Sebaliknya, ada pula beberapa negara atheis yang sampai sekarang masih didera kemiskinan. Contoh paling terkenal adalah Korea-Utara, yang tertinggal jauh dibandingkan saudaranya Korea-Selatan yang sedang mengalami kebangkitan Kekristenan. Hal yang sama terjadi dengan Kuba dan Vietnam yang dikuasai rezim komunis. Bahkan Cina yang merupakan negara Atheis terbesar belum dapat dikategorikan sebagai negara maju sampai hari ini. Negara itu memang memiliki GDP (Gross Domestic Product) terbesar kedua di dunia, militer nomor tiga terkuat dan telah melakukan berbagai terobosan ekonomi dan teknologi, namun tetap belum bisa dikategorikan sebagai negara maju karena masih memiliki HDI (Human Development Index) tingkat menengah.
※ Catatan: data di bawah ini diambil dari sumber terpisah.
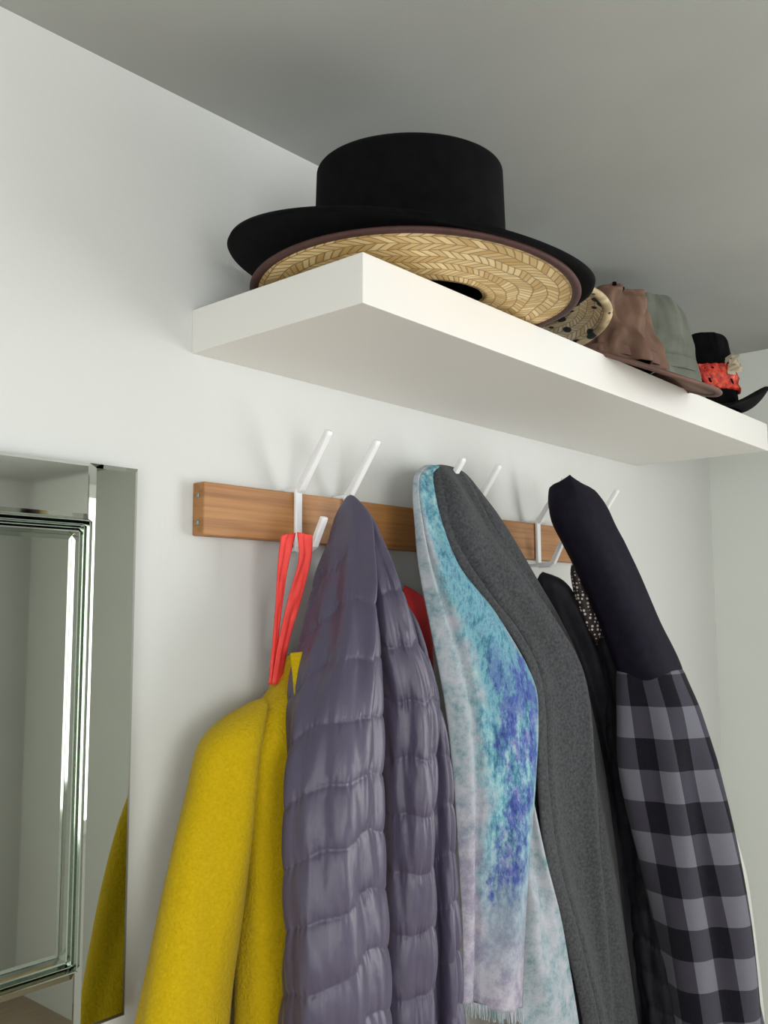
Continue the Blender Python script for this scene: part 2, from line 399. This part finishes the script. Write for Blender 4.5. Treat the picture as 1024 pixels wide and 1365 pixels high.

Kesimpulannya, bukan atheisme yang membuat sebuah negara maju, namun keterbukaan pikiran dan kebebasan berekspresilah yang membuat sebuah negara berhasil berinovasi dan maju. Di negara-negara yang konservatif karena agama memainkan peran yang sangat penting, masyarakat sulit untuk berekspresi dan mengungkapkan pendapat sehingga negara tidak maju. Hal ini juga justru dapat dialami oleh negara-negara atheis yang masih diketegorikan miskin tadi. Pada negara-negara atheis yang menerapkan pemerintahan otoriter, kebebasan tidak dihargai, akibatnya kreatifitas dipasung dan kemajuan sulit tercapai.